When you play back a 60 fps video at the usual 30 fps, you’ll have perfect quality video at 50 percent of the normal speed. Editing the speed also changes the duration of the action (60/30 = 2 seconds of footage for every second of captured footage).

Fortunately, even if you don’t possess a camera capable of shooting at 60 or 120 fps, you can still create great slow motion. Photoshop does an excellent job of interpolating the frames and playing back the video at different speeds with decent quality.

Slowing down the video action using Photoshop

Let’s continue with the project you’ve been working on (ch4.psd) and slow down the scene of the basketball players to 50 percent speed. Half speed may not sound like a lot, but you’ll be surprised by the effect that it has.

  1. Scrub the playhead until you see the basketball clip. Choose the desired basketball action clip by clicking on it in the Timeline.
  2. Right-click to display a Settings dialog with two options: Duration and Speed (Figure 4.10).
    Figure 4.10

    Figure 4.10. The Duration and Speed options in the Timeline.

  3. You want slow motion, so change the settings for speed to 50 and type in 14 for the duration (Figure 4.11). See the sidebar to understand why we changed the duration.
    Figure 4.11

    Figure 4.11. Changing the Duration and Speed options in the Timeline.

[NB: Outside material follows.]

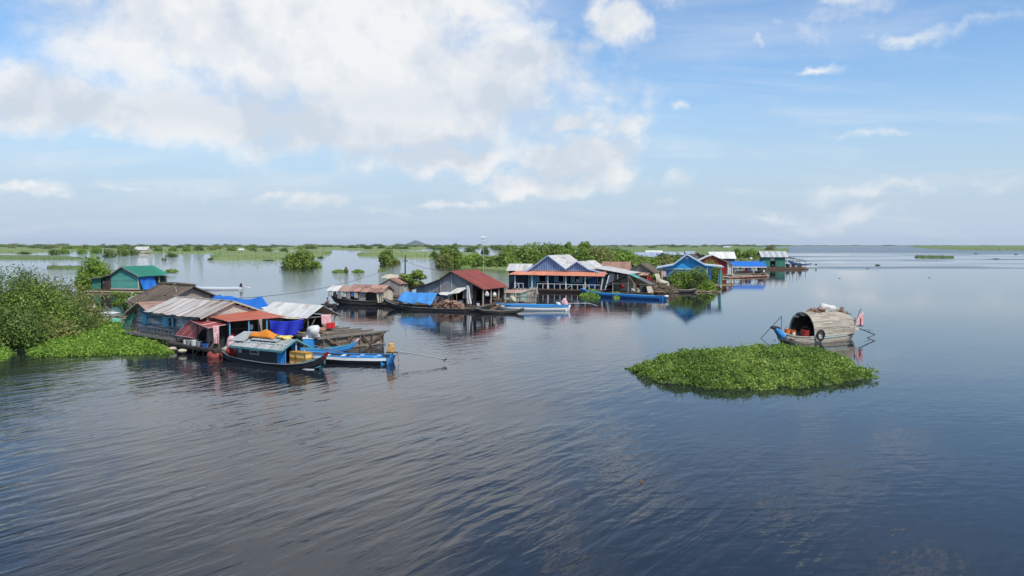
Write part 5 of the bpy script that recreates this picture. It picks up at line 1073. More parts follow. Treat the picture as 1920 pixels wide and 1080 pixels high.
posts(T, [(8.45, -.1, .2, 2.45), (8.45, 2.2, .2, 2.45), (8.45, 4.5, .2, 2.45), (8.45, 6.6, .2, 2.45)], 0, 1, .12, 'wood_pale', 'post')
part(T, 'deck', 'wood_brown', lambda mb: (deck(mb, -.6, 9.0, -.8, 7, .42, .25, rng=R), logs(mb, -.8, 9.1, -.7, 6.8, .12, .2, 'x', R, .8)))
part(T, 'flap', 'corr_white', lambda mb: (mb.slab((3.0, -1.35, 1.75), (4.7, -1.0, 1.6), (5.0, -.1, 1.95), (3.2, -.1, 1.95), .03), mb.slab((4.4, -1.4, 1.75), (5.9, -1.4, 1.95), (6.6, -.1, 2.6), (5.1, -.1, 2.45), .03)))
posts(T, [(4.6, -1.3, .2, 1.75), (5.6, -1.3, .2, 1.9)], 0, 1, .06, 'bamboo', 'flap_post', False)
cloth('curtain', 'pale grey cloth hanging at the right corner of the grey gabled house', 'cloth', lambda u, v: local(GH, (6.35 + .55 * u * (.6 + .6 * v) + .03 * math.sin(v * 9), -.25 + .08 * math.sin(u * 14), 2.75 - 2.2 * v)), 'cloth_white', nu=10)
for i, (x, y, z, mt, lb) in enumerate([(8.4, .3, 1.7, 'cloth_white', 'white bundle hanging from the first porch post of the red roofed house'), (8.45, 2.6, 1.5, 'cloth_white', 'white bundle hanging from the second porch post of the red roofed house')]):
    sack('bag', lb, 'bag', local(GH, (x + .15, y + .3, z - .2)), (.2, .2, .32), mt, 60 + i, j=.4)
q = local(GH, (8.0, -.6, .45)); bucket('bucket', 'white bucket on the front edge of the red roofed house porch', 'bucket', q, .16, .28, 'cloth_white')
q = local(GH, (8.6, 3.3, .45)); heap('crate_pile', 'dark jumble of gear stacked on the porch of the red roofed house', 'gear', q, .5, 1.6, .9, 50, 'wood_brown', 61, (.04, .09), .9)
# small teal shed and pens
T = thing('teal_shed', 'small faded teal shed behind the red roofed house porch', 'shed', (-1.3, 101.5, 0), -20)
part(T, 'wall', 'plastic_mint', lambda mb: (wall(mb, (0, 0), (2.4, 0), .5, 1.45, .3, 'v', [(.4, 1.2, .7, 1.2)], rng=R), wall(mb, (2.4, 0), (2.4, 2.5), .5, 1.45, .3, 'v', rng=R))); part(T, 'roof', 'corr_rust', lambda mb: strips(mb, (-.3, -.3, 1.45), (2.7, -.3, 1.45), (2.7, 2.8, 1.7), (-.3, 2.8, 1.7), 4, .02, R)); part(T, 'deck', 'wood_grey', lambda mb: (deck(mb, -.4, 3, -.5, 3, .45, .3, rng=R), logs(mb, -.4, 3, -.4, 2.8, .1, .18, 'x', R, .8)))
part(T, 'door', 'cloth_white', lambda mb: mb.slab((.4, -.05, .6), (1.15, -.05, .6), (1.15, -.05, 1.3), (.4, -.05, 1.3), .03))
T = thing('fish_pen', 'fish pen with fence of grey stakes in front of the big blue house', 'fish pen', (0, 0, 0), 0)
Pn = [at(958, 572), at(1008, 570), at(1006, 556), at(968, 560)]
for i, (a, b) in enumerate(zip(Pn, Pn[1:] + Pn[:1])):
    mb = MB(); L = (b - a).length; k = int(L / .34)
    for j in range(k + 1):
        q = a.lerp(b, j / k); h = 1.25 + R.uniform(-.12, .18); mb.bar((q.x, q.y, -.6), (q.x + R.uniform(-.03, .03), q.y, h), .17, .05)
    mb.build('stake_fence', 'wood_pale', T); mb = MB(); mb.bar(a + Vector((0, -.08, 1.0)), b + Vector((0, -.08, 1.0)), .1); mb.bar(a + Vector((0, -.08, .35)), b + Vector((0, -.08, .35)), .08); mb.build('rail', 'wood_grey', T)
part(T, 'walkway', 'wood_grey', lambda mb: [mb.slab(Pn[3] + Vector((-2.2, -1.5 + .5 * k, .6)), Pn[3] + Vector((1.2, -1.5 + .5 * k, .6)), Pn[3] + Vector((1.2, -1.05 + .5 * k, .6)), Pn[3] + Vector((-2.2, -1.05 + .5 * k, .6)), .06) for k in range(6)])
q = at(962, 574); sack('sack', 'pale sack lying at the left corner of the fish pen', 'sack', (q.x, q.y - .3, .4), (.45, .3, .45), 'cloth_cream', 63, j=.4)
# canoe, white longtail
p = at(945, 589); T = thing('canoe', 'low dark canoe with dull red boards in front of the white longtail boat', 'canoe', (p.x, p.y + .9, 0), -7)
st = [(-3.2, 0, .12, .55, .05, .3), (-2.3, 0, .4, .35, .2, 0), (-.5, 0, .55, .25, .35, -.15), (1.2, 0, .42, .34, .22, -.05), (2.2, 0, .1, .62, .04, .35)]
part(T, 'hull', 'wood_dark', lambda mb: hull(mb, st)); part(T, 'gunwale', 'wood_grey', lambda mb: rail_line(mb, st, .07, .05)); part(T, 'floor_board', 'corr_brown', lambda mb: [mb.box(x, x + .8, -.34, .34, .2, .24) for x in (-1.9, -.9, .15)])
p = at(912, 586); T = thing('canoe', 'small pointed wooden canoe between the long boat and the red boarded canoe', 'canoe', (p.x, p.y + 1.6, 0), 24)
part(T, 'hull', 'wood_brown', lambda mb: hull(mb, [(-2, 0, .1, .5, .05, .3), (-1, 0, .4, .3, .25, -.05), (.6, 0, .4, .3, .25, -.05), (1.7, 0, .1, .8, .05, .5)])); part(T, 'thwart', 'wood_pale', lambda mb: [mb.box(x, x + .3, -.36, .36, .22, .25) for x in (-.8, .4)])
p = at(1066, 583); T = WB = longtail('long white sided boat with blue deck and a pink bundle on its stern', (p.x, p.y + .9, 0), 2, 8.2, .72, .62, 'boat_white', 'boat_blue', 'boat_blue', bowup=.25, thw='boat_blue', stripe='boat_blue')
part(T, 'deck_cover', 'boat_blue', lambda mb: mb.slab((-7.2, -.55, .70), (-.9, -.66, .64), (-.9, .66, .64), (-7.2, .5, .70), .03)); part(T, 'shaft', 'metal_grey', lambda mb: mb.tube([(0, 0, .8), (2.4, .2, .80), (3.4, .3, .5)], .018, 6))
sack('bundle', 'pink clothes bundle on the stern of the long white sided boat', 'bundle', local(T, (-.45, 0, .6)), (.34, .3, .42), 'cloth_pink', 64, j=.35); sack('bundle', 'small white bundle beside the pink one on the white sided boat', 'bundle', local(T, (-1.15, 0, .62)), (.28, .25, .18), 'cloth_white', 65, j=.35)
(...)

  4. Play back the video. It looks great in slow motion. If you need to further adjust the duration, click on the edge of the clip at the beginning or end and drag to change it. Notice that there is no sound now. When you change the duration of a clip, you lose the audio. You’ll fix the audio by masking it in Chapter 5, “Bringing Video Alive With Sound.”
  5. The transitions might also have been affected by the speed changes. Right-click on each transition to check its speed. The first one changed to .5 seconds, as you can see in Figure 4.12, and the second one changed to 4 seconds. Right-click and type in 2 seconds for each one. If the speed of your transitions didn’t change, great!
    Figure 4.12

    Figure 4.12. Fixing the transition speed.

  6. Play back the video again just to make sure it plays the way you want it to (Figure 4.13).
    Figure 4.13

    Figure 4.13. Playing back the video to check the speed and transitions.